>> BEGIN MATERIAL PROVIDED

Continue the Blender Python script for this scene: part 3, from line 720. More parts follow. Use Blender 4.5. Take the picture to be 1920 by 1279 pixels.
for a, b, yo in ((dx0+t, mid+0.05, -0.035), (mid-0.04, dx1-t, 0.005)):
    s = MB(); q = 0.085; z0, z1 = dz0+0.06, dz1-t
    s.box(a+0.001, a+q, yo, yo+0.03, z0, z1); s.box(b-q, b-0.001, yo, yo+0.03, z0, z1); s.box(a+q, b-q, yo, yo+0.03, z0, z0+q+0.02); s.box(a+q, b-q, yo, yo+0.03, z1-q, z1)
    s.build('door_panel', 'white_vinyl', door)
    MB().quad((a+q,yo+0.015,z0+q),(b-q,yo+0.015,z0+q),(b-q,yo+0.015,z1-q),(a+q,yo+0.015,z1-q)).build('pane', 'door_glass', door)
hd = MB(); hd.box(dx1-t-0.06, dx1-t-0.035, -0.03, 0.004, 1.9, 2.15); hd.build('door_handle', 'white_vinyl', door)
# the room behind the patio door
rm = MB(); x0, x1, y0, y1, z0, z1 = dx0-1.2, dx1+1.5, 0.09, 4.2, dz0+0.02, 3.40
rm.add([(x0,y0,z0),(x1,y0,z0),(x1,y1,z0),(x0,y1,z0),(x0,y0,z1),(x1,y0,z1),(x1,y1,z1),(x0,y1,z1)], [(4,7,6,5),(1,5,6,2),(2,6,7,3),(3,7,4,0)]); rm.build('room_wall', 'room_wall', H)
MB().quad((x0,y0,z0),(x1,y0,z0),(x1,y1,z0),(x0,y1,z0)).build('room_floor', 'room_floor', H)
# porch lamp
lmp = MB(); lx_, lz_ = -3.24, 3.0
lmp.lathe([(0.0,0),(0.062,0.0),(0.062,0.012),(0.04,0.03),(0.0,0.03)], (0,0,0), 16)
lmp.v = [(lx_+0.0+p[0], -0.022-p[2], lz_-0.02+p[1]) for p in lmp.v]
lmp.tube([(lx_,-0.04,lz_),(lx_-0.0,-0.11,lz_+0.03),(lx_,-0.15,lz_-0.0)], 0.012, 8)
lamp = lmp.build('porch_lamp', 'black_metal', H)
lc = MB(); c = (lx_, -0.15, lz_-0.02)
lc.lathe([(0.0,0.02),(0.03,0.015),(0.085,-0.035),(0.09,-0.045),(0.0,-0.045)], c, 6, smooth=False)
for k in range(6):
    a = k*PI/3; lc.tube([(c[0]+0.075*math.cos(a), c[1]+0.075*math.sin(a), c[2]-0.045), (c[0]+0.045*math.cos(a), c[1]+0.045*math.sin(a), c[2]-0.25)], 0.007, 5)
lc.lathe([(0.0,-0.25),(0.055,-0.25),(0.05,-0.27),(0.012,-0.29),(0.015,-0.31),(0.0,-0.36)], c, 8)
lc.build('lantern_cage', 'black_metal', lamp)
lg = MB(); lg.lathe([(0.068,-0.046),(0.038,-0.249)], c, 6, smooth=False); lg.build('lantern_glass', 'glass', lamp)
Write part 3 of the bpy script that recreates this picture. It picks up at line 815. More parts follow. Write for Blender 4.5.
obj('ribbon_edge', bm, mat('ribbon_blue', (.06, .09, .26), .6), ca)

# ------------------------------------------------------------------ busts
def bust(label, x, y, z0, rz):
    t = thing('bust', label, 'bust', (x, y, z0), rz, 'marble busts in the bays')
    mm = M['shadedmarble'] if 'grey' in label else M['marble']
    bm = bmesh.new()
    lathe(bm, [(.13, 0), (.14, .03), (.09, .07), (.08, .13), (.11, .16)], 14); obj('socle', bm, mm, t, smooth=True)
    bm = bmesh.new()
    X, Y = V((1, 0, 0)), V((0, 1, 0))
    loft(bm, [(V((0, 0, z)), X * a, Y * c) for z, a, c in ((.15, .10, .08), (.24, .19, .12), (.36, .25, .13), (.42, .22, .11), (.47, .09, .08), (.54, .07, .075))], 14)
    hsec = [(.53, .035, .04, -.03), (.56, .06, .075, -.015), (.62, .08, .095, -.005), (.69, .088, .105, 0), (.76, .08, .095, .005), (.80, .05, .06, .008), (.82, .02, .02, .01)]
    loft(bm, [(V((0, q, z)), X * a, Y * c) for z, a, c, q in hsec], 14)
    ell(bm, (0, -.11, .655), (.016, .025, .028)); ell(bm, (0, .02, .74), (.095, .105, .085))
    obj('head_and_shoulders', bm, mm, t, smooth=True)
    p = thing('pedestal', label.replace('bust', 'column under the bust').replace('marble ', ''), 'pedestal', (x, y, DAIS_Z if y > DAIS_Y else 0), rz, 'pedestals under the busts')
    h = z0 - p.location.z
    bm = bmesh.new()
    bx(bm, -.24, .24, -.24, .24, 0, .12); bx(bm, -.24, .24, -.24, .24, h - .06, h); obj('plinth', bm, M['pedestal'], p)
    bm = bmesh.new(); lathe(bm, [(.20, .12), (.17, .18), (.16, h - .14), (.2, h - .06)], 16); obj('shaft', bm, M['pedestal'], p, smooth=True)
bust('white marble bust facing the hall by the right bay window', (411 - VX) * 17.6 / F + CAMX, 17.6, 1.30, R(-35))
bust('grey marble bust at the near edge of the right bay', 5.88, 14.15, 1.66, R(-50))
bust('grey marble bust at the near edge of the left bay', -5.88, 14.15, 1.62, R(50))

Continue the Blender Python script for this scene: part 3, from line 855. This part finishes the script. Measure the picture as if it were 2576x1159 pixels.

>> END MATERIAL PROVIDED

• [GIVEN TASK]:
Write the entire listing out again, word for word.

• [WRITTEN SOLUTION]:
Continue the Blender Python script for this scene: part 3, from line 720. More parts follow. Use Blender 4.5. Take the picture to be 1920 by 1279 pixels.
for a, b, yo in ((dx0+t, mid+0.05, -0.035), (mid-0.04, dx1-t, 0.005)):
    s = MB(); q = 0.085; z0, z1 = dz0+0.06, dz1-t
    s.box(a+0.001, a+q, yo, yo+0.03, z0, z1); s.box(b-q, b-0.001, yo, yo+0.03, z0, z1); s.box(a+q, b-q, yo, yo+0.03, z0, z0+q+0.02); s.box(a+q, b-q, yo, yo+0.03, z1-q, z1)
    s.build('door_panel', 'white_vinyl', door)
    MB().quad((a+q,yo+0.015,z0+q),(b-q,yo+0.015,z0+q),(b-q,yo+0.015,z1-q),(a+q,yo+0.015,z1-q)).build('pane', 'door_glass', door)
hd = MB(); hd.box(dx1-t-0.06, dx1-t-0.035, -0.03, 0.004, 1.9, 2.15); hd.build('door_handle', 'white_vinyl', door)
# the room behind the patio door
rm = MB(); x0, x1, y0, y1, z0, z1 = dx0-1.2, dx1+1.5, 0.09, 4.2, dz0+0.02, 3.40
rm.add([(x0,y0,z0),(x1,y0,z0),(x1,y1,z0),(x0,y1,z0),(x0,y0,z1),(x1,y0,z1),(x1,y1,z1),(x0,y1,z1)], [(4,7,6,5),(1,5,6,2),(2,6,7,3),(3,7,4,0)]); rm.build('room_wall', 'room_wall', H)
MB().quad((x0,y0,z0),(x1,y0,z0),(x1,y1,z0),(x0,y1,z0)).build('room_floor', 'room_floor', H)
# porch lamp
lmp = MB(); lx_, lz_ = -3.24, 3.0
lmp.lathe([(0.0,0),(0.062,0.0),(0.062,0.012),(0.04,0.03),(0.0,0.03)], (0,0,0), 16)
lmp.v = [(lx_+0.0+p[0], -0.022-p[2], lz_-0.02+p[1]) for p in lmp.v]
lmp.tube([(lx_,-0.04,lz_),(lx_-0.0,-0.11,lz_+0.03),(lx_,-0.15,lz_-0.0)], 0.012, 8)
lamp = lmp.build('porch_lamp', 'black_metal', H)
lc = MB(); c = (lx_, -0.15, lz_-0.02)
lc.lathe([(0.0,0.02),(0.03,0.015),(0.085,-0.035),(0.09,-0.045),(0.0,-0.045)], c, 6, smooth=False)
for k in range(6):
    a = k*PI/3; lc.tube([(c[0]+0.075*math.cos(a), c[1]+0.075*math.sin(a), c[2]-0.045), (c[0]+0.045*math.cos(a), c[1]+0.045*math.sin(a), c[2]-0.25)], 0.007, 5)
lc.lathe([(0.0,-0.25),(0.055,-0.25),(0.05,-0.27),(0.012,-0.29),(0.015,-0.31),(0.0,-0.36)], c, 8)
lc.build('lantern_cage', 'black_metal', lamp)
lg = MB(); lg.lathe([(0.068,-0.046),(0.038,-0.249)], c, 6, smooth=False); lg.build('lantern_glass', 'glass', lamp)
Write part 3 of the bpy script that recreates this picture. It picks up at line 815. More parts follow. Write for Blender 4.5.
obj('ribbon_edge', bm, mat('ribbon_blue', (.06, .09, .26), .6), ca)

# ------------------------------------------------------------------ busts
def bust(label, x, y, z0, rz):
    t = thing('bust', label, 'bust', (x, y, z0), rz, 'marble busts in the bays')
    mm = M['shadedmarble'] if 'grey' in label else M['marble']
    bm = bmesh.new()
    lathe(bm, [(.13, 0), (.14, .03), (.09, .07), (.08, .13), (.11, .16)], 14); obj('socle', bm, mm, t, smooth=True)
    bm = bmesh.new()
    X, Y = V((1, 0, 0)), V((0, 1, 0))
    loft(bm, [(V((0, 0, z)), X * a, Y * c) for z, a, c in ((.15, .10, .08), (.24, .19, .12), (.36, .25, .13), (.42, .22, .11), (.47, .09, .08), (.54, .07, .075))], 14)
    hsec = [(.53, .035, .04, -.03), (.56, .06, .075, -.015), (.62, .08, .095, -.005), (.69, .088, .105, 0), (.76, .08, .095, .005), (.80, .05, .06, .008), (.82, .02, .02, .01)]
    loft(bm, [(V((0, q, z)), X * a, Y * c) for z, a, c, q in hsec], 14)
    ell(bm, (0, -.11, .655), (.016, .025, .028)); ell(bm, (0, .02, .74), (.095, .105, .085))
    obj('head_and_shoulders', bm, mm, t, smooth=True)
    p = thing('pedestal', label.replace('bust', 'column under the bust').replace('marble ', ''), 'pedestal', (x, y, DAIS_Z if y > DAIS_Y else 0), rz, 'pedestals under the busts')
    h = z0 - p.location.z
    bm = bmesh.new()
    bx(bm, -.24, .24, -.24, .24, 0, .12); bx(bm, -.24, .24, -.24, .24, h - .06, h); obj('plinth', bm, M['pedestal'], p)
    bm = bmesh.new(); lathe(bm, [(.20, .12), (.17, .18), (.16, h - .14), (.2, h - .06)], 16); obj('shaft', bm, M['pedestal'], p, smooth=True)
bust('white marble bust facing the hall by the right bay window', (411 - VX) * 17.6 / F + CAMX, 17.6, 1.30, R(-35))
bust('grey marble bust at the near edge of the right bay', 5.88, 14.15, 1.66, R(-50))
bust('grey marble bust at the near edge of the left bay', -5.88, 14.15, 1.62, R(50))

Continue the Blender Python script for this scene: part 3, from line 855. This part finishes the script. Measure the picture as if it were 2576x1159 pixels.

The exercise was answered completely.